В заключение я не буду вставать на защиту резких «да» или «нет» в качестве ответов на эти вопросы. Я позволю им повиснуть в воздухе, словно открытому концу богатой теоретической и эмпирической работы авторов сборника. Их анализы не очерчивают норму, не показывают нам, как именно должен выглядеть оптимальный публичный режим. Не демонстрируют они и насколько такой режим должен или не должен соответствовать теоретическим идеалам публичности – в России или в любом другом локальном контексте. Зато они предлагают богатую пищу для размышления об этих вопросах, немаловажных для будущего российской публичной сферы.

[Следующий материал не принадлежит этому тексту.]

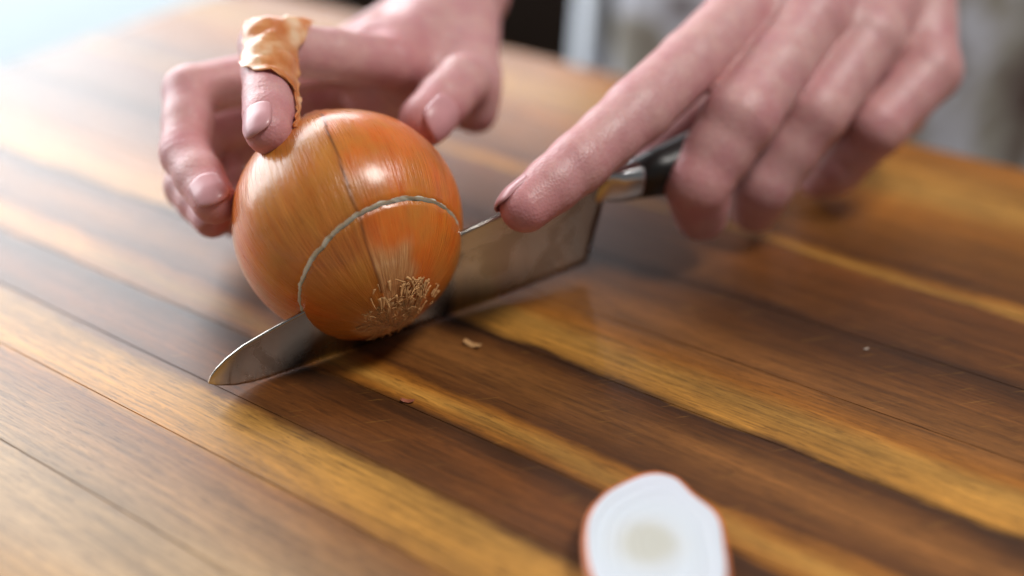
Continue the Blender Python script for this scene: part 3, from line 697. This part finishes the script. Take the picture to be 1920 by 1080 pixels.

Аннотации и справки об авторах

Политик поневоле? Историограф, монарх и публичная сфера в России начала XIX века

Михаил Велижев, профессор факультета гуманитарных наук Национального исследовательского университета «Высшая школа экономики», Москва, mvelizhev@hse.ru

Ключевые слова: историография, политический язык, публичная сфера, Александр I, Карамзин

Аннотация: Статья посвящена проблеме адресации одного из ключевых текстов русского политико-философского канона XIX века – записки «О древней и новой России» Н. М. Карамзина. Автор показывает, что Карамзин как историограф был вовлечен в целую сеть придворных связей, предписывавших ему определенную роль в отношении его патрона и покровителя – императора Александра I. Резкая по тону и выводам записка «О древней и новой России» выглядела как нарушение придворного этикета – на этом основании автор отводит гипотезу о прямой адресации текста российскому монарху и предполагает, что в марте 1811 года при свидании с Александром в Твери Карамзин выступал прежде всего как автор создававшейся тогда «Истории государства Российского». Политиком же он стал поневоле – в тот момент, когда трактат, вопреки его желанию, оказался передан великой княгиней Екатериной Павловной императору.